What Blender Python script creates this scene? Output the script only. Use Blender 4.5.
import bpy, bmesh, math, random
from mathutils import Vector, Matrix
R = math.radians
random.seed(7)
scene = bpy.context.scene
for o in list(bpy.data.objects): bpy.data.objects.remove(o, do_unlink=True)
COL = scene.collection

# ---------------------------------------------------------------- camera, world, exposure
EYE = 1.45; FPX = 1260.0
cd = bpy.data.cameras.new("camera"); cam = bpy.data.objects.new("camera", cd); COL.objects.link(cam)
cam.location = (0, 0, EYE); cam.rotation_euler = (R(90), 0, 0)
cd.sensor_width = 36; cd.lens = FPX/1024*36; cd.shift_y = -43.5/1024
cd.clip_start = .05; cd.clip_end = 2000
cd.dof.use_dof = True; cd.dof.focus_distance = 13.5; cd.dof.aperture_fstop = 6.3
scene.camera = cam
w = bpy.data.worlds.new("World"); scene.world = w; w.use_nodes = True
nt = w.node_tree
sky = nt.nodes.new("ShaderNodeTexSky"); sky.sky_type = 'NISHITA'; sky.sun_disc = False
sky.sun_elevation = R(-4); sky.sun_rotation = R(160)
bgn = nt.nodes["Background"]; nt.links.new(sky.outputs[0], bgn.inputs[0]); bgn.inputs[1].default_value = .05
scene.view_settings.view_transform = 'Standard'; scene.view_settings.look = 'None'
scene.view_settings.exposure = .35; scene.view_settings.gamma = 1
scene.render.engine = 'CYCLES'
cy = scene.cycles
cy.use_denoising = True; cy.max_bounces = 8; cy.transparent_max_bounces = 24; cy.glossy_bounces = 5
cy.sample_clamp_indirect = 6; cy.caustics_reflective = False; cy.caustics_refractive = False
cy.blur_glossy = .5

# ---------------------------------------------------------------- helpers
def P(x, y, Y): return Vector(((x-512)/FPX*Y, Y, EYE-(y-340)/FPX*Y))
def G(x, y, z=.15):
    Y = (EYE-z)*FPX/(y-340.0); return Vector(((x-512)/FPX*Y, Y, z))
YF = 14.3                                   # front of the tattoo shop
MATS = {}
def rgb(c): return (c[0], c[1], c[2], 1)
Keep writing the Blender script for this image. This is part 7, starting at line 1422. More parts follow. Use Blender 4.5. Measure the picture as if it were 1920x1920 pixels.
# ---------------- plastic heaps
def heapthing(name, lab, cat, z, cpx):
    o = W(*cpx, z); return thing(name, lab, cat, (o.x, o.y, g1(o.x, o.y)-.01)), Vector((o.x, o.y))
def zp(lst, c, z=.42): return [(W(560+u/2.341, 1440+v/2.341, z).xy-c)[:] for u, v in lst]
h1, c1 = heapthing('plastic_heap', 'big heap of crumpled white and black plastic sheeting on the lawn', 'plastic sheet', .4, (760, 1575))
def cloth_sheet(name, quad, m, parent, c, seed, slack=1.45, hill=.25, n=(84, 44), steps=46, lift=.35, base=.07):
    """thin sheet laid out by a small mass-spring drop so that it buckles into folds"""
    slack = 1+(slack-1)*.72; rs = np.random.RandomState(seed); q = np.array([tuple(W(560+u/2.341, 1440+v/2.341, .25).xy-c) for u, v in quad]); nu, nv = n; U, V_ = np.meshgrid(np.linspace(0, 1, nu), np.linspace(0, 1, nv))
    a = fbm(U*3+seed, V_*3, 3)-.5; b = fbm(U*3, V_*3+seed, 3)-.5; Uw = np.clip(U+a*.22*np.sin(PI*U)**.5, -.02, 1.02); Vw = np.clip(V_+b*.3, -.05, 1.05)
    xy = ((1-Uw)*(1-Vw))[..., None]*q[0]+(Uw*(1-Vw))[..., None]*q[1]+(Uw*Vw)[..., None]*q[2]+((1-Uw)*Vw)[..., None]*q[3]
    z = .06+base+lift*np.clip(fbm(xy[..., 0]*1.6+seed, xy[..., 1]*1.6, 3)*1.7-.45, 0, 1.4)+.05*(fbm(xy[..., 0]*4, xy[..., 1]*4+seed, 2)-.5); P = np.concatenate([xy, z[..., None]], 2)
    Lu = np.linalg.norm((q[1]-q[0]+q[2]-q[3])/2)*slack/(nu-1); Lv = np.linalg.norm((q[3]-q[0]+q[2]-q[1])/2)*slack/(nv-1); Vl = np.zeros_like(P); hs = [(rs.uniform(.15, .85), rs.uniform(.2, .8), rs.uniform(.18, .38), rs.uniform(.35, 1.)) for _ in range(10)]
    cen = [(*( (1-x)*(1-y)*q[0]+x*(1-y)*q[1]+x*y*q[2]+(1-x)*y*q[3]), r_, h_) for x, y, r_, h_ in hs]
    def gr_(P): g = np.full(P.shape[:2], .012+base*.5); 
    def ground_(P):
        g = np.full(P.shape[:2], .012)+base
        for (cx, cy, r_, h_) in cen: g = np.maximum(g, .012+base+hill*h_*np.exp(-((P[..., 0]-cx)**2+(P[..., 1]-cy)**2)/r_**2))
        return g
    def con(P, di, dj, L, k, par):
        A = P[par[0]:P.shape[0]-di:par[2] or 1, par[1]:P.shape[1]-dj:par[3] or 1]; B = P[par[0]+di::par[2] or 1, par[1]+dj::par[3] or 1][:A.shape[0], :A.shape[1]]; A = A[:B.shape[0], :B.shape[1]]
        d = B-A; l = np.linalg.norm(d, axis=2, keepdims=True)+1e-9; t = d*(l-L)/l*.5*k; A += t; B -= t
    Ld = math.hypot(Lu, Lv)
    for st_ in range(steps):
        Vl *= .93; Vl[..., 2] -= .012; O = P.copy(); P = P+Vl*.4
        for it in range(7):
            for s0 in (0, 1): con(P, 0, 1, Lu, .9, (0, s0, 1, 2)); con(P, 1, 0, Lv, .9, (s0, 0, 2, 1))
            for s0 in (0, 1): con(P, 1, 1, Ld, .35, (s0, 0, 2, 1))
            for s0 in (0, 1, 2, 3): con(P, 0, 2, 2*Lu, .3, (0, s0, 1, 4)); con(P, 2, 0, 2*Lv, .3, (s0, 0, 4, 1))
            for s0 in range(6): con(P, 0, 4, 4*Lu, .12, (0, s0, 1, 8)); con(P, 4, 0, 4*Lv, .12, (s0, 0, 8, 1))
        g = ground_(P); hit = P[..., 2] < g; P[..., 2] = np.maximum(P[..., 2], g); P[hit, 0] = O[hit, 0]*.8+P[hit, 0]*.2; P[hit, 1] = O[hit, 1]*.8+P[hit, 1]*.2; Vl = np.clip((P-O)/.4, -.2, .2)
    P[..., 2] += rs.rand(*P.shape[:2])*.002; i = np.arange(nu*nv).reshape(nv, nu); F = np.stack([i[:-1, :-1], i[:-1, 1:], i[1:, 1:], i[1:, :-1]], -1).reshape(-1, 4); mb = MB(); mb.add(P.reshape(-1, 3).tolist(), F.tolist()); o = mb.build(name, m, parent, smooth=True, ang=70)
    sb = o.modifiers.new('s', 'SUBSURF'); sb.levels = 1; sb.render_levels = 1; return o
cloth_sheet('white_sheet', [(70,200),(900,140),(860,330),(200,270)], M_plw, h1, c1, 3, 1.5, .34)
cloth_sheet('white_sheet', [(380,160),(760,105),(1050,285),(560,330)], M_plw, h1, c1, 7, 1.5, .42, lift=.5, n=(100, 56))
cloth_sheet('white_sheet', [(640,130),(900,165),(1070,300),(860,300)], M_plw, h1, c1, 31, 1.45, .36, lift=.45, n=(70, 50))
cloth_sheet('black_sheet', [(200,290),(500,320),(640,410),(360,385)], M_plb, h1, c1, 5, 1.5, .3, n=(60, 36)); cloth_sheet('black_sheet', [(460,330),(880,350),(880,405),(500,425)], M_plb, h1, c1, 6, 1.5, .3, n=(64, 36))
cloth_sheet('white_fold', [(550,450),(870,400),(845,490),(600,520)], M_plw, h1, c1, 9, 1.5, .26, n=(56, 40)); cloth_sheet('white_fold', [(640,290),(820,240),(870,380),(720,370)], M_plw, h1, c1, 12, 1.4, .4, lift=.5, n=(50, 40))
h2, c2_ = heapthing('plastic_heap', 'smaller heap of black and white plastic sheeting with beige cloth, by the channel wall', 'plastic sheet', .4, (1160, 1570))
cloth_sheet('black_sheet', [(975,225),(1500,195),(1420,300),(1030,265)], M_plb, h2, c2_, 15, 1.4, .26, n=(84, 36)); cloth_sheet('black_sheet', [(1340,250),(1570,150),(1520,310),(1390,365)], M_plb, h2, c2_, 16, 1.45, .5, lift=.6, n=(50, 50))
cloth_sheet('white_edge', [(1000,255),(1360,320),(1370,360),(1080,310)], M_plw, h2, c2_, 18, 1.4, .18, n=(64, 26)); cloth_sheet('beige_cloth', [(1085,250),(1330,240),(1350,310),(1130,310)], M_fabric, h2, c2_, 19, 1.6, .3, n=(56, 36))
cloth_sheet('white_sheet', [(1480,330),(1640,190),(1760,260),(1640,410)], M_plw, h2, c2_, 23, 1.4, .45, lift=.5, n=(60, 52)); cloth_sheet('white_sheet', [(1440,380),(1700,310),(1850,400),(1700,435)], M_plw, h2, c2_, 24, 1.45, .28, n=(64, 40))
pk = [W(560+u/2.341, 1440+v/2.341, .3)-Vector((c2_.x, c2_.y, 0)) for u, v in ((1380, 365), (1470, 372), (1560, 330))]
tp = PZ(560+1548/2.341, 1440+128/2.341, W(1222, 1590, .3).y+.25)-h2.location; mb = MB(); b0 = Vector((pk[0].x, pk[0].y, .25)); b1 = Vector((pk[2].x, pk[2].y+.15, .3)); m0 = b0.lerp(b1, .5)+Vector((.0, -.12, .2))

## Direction
Show the lines of the material that contain the word "script".

## Response
What Blender Python script creates this scene? Output the script only. Use Blender 4.5.
Keep writing the Blender script for this image. This is part 7, starting at line 1422. More parts follow. Use Blender 4.5. Measure the picture as if it were 1920x1920 pixels.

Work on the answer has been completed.